Resmi 2024 verilerine göre Eğirdir Gölü'ne giren toplam su miktarı yaklaşık 373 milyon metreküp, aynı yıl gerçekleşen buharlaşma miktarı ise yaklaşık 473 milyon metreküp oldu. Karadirek'in değerlendirmesine göre bu durum sürdürülebilir değil ve acil önlemler gerektiriyor.
Burdur, Salda, Beyşehir ve Avlan Gölü için risk uyarısı
Burdur Kapalı Havzası'nda yer alan Burdur Gölü de ciddi kayıplarla karşı karşıya. Son 50 yılda gölün toplam su hacmi yaklaşık yüzde 50 oranında azaldı ve su derinliğinde yaklaşık 20 metre azalma yaşandı. Barajlar, yeterli can suyunun bırakılmaması ve tarımsal ürün desenindeki tercihler bu kayıplarda etkili olarak gösteriliyor. Karadirek, Salda Gölü, Beyşehir Gölü ve Elmalı'daki Avlan Gölü'nün de benzer risklerle karşı karşıya olduğunu belirtti.
Yerel kuraklık belirtileri ve su transferine ilişkin uyarı
Antalya il sınırları içinde Elmalı ve Korkuteli bölgelerinde kuraklık belirtilerinin şimdiden hissedildiği, Akseki'nin bazı kesimlerinde de kuraklık riskinin öngörüldüğü bildirildi. Karadirek, Türkiye'nin genel olarak ciddi su stresi yaşayan bir ülke konumunda olduğuna dikkat çekti.
Havzalar arası su transferi kısa vadede çözüm sağlayabilir ancak kalıcı ve sürdürülebilir bir yöntem olarak değerlendirilmemeli. Karadirek'in ifadesiyle bir havzayı kurtarmaya çalışırken diğer havzaları riske atma tehlikesi bulunuyor; su transferi tek başına çözüm olamaz.
Çözüm önerileri: Tarım politikası ve havza odaklı planlama
Çözümün havza bazlı ve bütünleşik yaklaşımdan geçtiği vurgulanıyor. Tarım politikalarının ve ürün deseninin havzanın su kapasitesi dikkate alınarak yeniden belirlenmesi gerekiyor.
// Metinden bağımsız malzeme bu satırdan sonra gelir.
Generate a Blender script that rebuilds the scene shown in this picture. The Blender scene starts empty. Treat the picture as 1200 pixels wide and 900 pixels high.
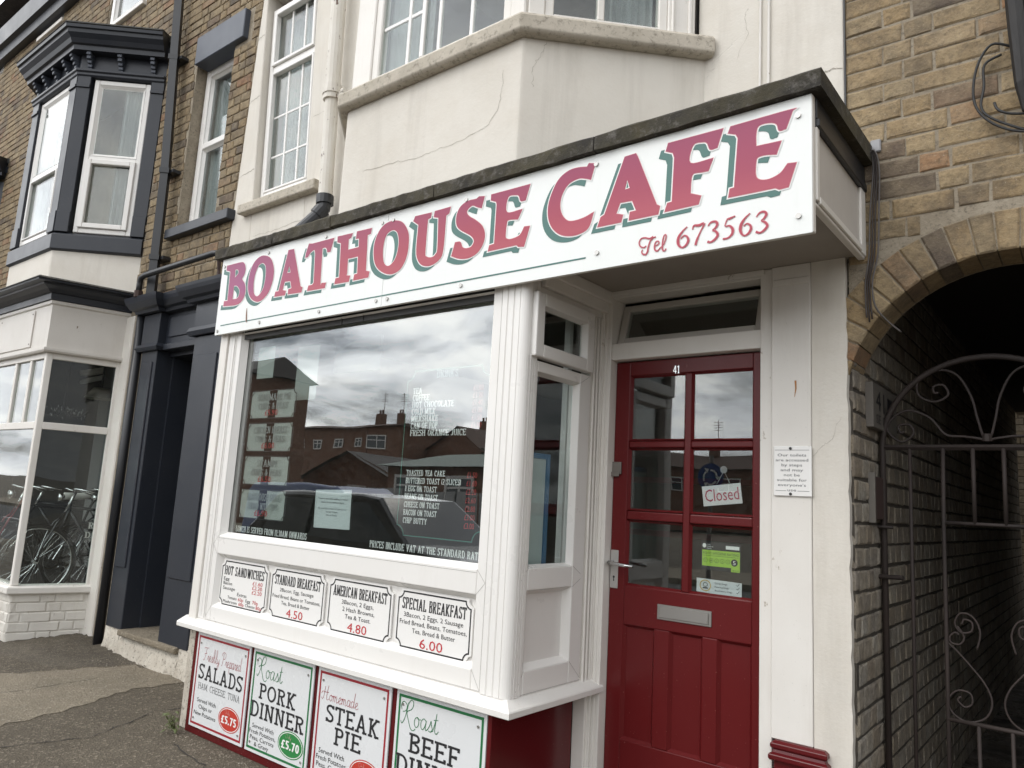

Karadirek, herkes her yerde her ürünü yetiştirmemeli; daha az su isteyen, daha yüksek katma değer sağlayan ürünlere yönelmek gerektiğini söyledi ve bunun yalnızca çiftçinin değil kamu politikalarının da konusu olduğunu belirtti.
Sonuç olarak Batı Akdeniz'deki göllerle ilgili mevcut tablo, iklimle bağlantılı değişikliklerin yanı sıra insan kaynaklı su kullanımı alışkanlıklarının da acilen yeniden ele alınmasını zorunlu kılıyor. Uzun vadede su güvenliğinin sağlanması için havza ölçeğinde entegre planlama ve etkin uygulama gereklidir.
İKLİM DEĞİŞİKLİĞİ VE İNSAN BASKISININ BİRLİKTE ETKİSİ BATI AKDENİZ'DEKİ GÖLLERİ KURUMA NOKTASINA GETİRDİ.